* **What the task asks**
The lines to print start at the one containing "Recreate this scene" and end at the one containing "scene.camera = cam"; print them exactly, ends included, and only them.

################

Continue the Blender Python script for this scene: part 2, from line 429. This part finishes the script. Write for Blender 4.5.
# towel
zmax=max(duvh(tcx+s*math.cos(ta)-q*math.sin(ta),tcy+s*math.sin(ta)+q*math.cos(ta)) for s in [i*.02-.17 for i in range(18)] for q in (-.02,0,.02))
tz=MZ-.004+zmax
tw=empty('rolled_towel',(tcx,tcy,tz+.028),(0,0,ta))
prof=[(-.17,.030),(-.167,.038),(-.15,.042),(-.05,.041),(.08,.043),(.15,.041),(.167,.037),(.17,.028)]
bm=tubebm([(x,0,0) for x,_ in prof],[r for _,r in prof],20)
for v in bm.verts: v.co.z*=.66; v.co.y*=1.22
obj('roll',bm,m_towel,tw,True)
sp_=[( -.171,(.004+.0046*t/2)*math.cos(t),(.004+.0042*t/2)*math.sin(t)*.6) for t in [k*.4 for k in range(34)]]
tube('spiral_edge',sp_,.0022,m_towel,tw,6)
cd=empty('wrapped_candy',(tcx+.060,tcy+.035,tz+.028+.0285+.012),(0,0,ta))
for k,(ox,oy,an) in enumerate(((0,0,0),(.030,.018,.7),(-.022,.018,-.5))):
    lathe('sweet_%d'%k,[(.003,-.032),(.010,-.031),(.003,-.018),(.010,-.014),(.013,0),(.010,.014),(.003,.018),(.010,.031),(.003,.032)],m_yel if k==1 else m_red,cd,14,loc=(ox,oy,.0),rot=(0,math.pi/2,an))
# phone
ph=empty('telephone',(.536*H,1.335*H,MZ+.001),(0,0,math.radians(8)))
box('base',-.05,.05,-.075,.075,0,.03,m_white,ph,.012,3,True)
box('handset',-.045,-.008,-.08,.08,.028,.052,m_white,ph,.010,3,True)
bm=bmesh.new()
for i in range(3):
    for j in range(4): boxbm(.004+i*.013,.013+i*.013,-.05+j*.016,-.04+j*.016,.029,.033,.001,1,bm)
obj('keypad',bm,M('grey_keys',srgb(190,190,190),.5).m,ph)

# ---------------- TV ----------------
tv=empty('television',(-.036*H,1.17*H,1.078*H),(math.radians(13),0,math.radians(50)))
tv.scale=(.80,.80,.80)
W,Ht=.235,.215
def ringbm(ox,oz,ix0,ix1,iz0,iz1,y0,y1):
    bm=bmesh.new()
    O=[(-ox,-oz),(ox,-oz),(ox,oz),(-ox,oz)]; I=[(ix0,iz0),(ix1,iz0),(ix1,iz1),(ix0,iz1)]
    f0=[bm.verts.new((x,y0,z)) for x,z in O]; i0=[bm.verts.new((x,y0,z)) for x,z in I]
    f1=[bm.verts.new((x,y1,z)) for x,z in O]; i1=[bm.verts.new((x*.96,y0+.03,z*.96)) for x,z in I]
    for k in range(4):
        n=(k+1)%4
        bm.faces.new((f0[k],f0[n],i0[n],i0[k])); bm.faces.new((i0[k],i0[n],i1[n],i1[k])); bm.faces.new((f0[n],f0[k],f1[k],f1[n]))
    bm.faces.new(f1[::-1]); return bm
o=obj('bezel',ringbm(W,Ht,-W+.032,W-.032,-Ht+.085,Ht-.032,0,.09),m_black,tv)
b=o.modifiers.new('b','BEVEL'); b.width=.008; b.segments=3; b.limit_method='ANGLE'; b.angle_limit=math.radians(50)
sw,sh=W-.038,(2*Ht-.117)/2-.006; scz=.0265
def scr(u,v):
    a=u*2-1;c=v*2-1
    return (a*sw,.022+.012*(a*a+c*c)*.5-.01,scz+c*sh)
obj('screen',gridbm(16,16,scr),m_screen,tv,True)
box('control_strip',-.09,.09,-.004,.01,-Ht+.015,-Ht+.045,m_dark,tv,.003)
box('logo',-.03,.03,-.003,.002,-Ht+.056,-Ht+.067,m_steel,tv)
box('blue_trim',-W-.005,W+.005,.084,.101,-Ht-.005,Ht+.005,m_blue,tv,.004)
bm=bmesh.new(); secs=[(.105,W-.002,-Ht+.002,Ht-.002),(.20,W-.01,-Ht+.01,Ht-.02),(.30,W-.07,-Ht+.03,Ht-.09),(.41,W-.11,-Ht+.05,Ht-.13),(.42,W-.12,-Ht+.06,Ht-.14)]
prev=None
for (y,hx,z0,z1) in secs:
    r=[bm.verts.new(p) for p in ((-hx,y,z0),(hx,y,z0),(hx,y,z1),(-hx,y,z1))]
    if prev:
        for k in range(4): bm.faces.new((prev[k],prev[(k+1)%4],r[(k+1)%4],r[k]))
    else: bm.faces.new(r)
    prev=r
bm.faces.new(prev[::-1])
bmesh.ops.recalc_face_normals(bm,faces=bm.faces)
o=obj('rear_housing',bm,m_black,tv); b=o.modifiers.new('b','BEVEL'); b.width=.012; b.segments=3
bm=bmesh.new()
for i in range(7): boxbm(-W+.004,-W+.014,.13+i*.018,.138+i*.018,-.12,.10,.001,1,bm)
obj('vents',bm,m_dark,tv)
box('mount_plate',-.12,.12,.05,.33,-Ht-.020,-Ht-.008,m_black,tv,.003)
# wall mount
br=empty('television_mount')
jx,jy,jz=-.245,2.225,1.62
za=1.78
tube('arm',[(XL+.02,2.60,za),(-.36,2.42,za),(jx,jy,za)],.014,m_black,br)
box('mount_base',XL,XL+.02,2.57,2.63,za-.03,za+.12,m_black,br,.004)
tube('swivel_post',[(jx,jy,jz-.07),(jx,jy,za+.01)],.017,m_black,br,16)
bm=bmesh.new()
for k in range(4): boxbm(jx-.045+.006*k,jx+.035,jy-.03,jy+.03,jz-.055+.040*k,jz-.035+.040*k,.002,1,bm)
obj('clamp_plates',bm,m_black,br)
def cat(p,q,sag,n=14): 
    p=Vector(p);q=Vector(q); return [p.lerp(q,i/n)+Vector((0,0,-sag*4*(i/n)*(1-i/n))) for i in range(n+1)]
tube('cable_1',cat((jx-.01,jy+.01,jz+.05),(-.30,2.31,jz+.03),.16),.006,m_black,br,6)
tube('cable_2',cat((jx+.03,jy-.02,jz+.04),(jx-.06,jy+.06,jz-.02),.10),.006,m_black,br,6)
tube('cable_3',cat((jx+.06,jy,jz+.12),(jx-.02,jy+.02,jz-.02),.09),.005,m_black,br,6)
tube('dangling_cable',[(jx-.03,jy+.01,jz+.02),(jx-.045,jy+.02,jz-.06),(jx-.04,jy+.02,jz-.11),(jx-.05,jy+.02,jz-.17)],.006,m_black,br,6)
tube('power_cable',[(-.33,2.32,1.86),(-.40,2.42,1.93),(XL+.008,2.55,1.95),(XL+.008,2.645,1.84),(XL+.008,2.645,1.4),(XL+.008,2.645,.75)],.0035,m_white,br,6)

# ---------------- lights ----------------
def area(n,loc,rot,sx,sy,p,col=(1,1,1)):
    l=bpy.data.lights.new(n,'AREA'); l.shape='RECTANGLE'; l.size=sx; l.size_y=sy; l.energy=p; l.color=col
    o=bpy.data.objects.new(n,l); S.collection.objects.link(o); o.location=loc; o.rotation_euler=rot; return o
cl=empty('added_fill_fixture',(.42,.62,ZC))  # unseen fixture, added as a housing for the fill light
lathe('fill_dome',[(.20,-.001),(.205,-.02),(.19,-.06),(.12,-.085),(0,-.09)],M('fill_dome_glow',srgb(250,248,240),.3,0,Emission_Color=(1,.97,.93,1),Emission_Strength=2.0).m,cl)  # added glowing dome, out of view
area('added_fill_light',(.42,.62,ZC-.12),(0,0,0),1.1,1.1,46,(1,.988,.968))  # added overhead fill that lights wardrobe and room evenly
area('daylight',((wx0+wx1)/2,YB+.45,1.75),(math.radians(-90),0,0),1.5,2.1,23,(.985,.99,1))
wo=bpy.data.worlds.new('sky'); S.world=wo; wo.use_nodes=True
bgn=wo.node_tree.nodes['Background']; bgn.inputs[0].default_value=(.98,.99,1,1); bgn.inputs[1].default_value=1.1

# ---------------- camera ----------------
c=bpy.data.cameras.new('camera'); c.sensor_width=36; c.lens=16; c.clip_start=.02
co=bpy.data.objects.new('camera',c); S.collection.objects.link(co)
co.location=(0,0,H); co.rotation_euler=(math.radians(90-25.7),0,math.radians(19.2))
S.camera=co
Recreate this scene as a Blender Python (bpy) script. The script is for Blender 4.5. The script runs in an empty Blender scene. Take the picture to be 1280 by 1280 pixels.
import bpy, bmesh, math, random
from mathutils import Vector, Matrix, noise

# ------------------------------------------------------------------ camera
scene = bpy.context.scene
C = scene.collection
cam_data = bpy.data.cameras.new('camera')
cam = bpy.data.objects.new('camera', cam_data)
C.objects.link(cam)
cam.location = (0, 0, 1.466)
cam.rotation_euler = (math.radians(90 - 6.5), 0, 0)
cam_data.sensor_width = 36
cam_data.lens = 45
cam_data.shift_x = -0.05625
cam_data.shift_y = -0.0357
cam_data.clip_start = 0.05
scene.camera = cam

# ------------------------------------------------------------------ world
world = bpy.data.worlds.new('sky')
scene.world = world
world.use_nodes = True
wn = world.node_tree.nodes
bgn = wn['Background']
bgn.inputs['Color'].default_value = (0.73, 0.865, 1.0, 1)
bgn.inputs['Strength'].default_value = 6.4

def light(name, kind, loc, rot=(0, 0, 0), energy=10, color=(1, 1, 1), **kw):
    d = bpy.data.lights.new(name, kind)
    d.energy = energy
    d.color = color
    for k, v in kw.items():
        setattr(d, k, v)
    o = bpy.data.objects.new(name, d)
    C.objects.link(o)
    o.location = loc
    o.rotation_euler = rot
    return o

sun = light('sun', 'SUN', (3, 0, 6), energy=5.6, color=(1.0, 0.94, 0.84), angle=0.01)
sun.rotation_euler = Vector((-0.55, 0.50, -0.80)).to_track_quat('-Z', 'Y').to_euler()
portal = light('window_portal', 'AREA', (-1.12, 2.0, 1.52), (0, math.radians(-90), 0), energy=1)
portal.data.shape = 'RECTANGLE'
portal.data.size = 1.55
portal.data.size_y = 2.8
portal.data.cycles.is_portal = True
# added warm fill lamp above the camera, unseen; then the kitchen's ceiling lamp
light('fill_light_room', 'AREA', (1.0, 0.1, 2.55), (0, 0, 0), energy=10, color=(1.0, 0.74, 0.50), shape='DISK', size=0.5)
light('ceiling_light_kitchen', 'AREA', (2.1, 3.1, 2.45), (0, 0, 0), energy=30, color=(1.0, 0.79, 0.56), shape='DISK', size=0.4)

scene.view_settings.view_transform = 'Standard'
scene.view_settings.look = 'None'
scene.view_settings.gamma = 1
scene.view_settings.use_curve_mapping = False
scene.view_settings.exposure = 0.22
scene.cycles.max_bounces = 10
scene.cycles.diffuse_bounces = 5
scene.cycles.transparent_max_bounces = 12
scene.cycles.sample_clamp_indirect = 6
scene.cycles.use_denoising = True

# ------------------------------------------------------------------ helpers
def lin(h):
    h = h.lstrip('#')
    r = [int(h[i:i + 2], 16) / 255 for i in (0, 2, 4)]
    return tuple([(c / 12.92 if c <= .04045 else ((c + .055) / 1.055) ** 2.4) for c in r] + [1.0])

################

* **Answer to this problem**
Recreate this scene as a Blender Python (bpy) script. The script is for Blender 4.5. The script runs in an empty Blender scene. Take the picture to be 1280 by 1280 pixels.
import bpy, bmesh, math, random
from mathutils import Vector, Matrix, noise

# ------------------------------------------------------------------ camera
scene = bpy.context.scene
C = scene.collection
cam_data = bpy.data.cameras.new('camera')
cam = bpy.data.objects.new('camera', cam_data)
C.objects.link(cam)
cam.location = (0, 0, 1.466)
cam.rotation_euler = (math.radians(90 - 6.5), 0, 0)
cam_data.sensor_width = 36
cam_data.lens = 45
cam_data.shift_x = -0.05625
cam_data.shift_y = -0.0357
cam_data.clip_start = 0.05
scene.camera = cam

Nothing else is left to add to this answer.